El extranjero, de Albert Camus


Cuando tu alma esté triste, cuando tu alma esté muy alegre, déjate caer en las páginas que conforman el primer capítulo de "El extranjero", de Albert Camus. Podrás ver colores muy claros y sentir colores muy oscuros. Estarás absolutamente solo y terriblemente acompañado. Serás un hombre al que no le falta nada, y al que le sobra todo. Con la muerte rondando, podrás ver el desfile de los vivos como algo cómico, agradablemente breve, satisfactoriamente inane. Si eres un escritor podrás aprender cómo todo tiene sentido cuando ya nada tiene sentido.
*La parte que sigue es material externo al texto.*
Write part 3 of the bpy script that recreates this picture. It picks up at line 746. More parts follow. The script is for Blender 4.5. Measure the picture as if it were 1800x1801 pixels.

Si nunca has leído, si nunca volverás a leer, acaso comprendas por qué el dolor anida en el corazón de los más débiles y aprendas a compadecer y callar.
Volver a leer "El extranjero", ese primer capítulo en que muere la madre del narrador, en que la voz en primera persona es la tuya y la mía, transida de dolor profundo e inexpresable, anonadado, que en apariencia es miedo y vacío y ojos que parpadean cegados, te lleva a un lugar del que sólo los más grandes regresaron: Sábato, Rulfo, Faulkner, el propio Camus. Y te arranca algunos jirones del alma, te despelleja y te acomoda junto a lo trascendente, que es también lo volátil, lo leve, lo fugaz.
Más adelante están el revólver de Mersault, su disparo injustificado, su muerte sin nombre, un camino que igual le interesa al lector de novela negra que al lector de novela existencialista. Acaso "El extranjero" pueda ser una novela negra y existencialista. Y un aldabonazo en las conciencias que parecían dormidas e idiotas para siempre.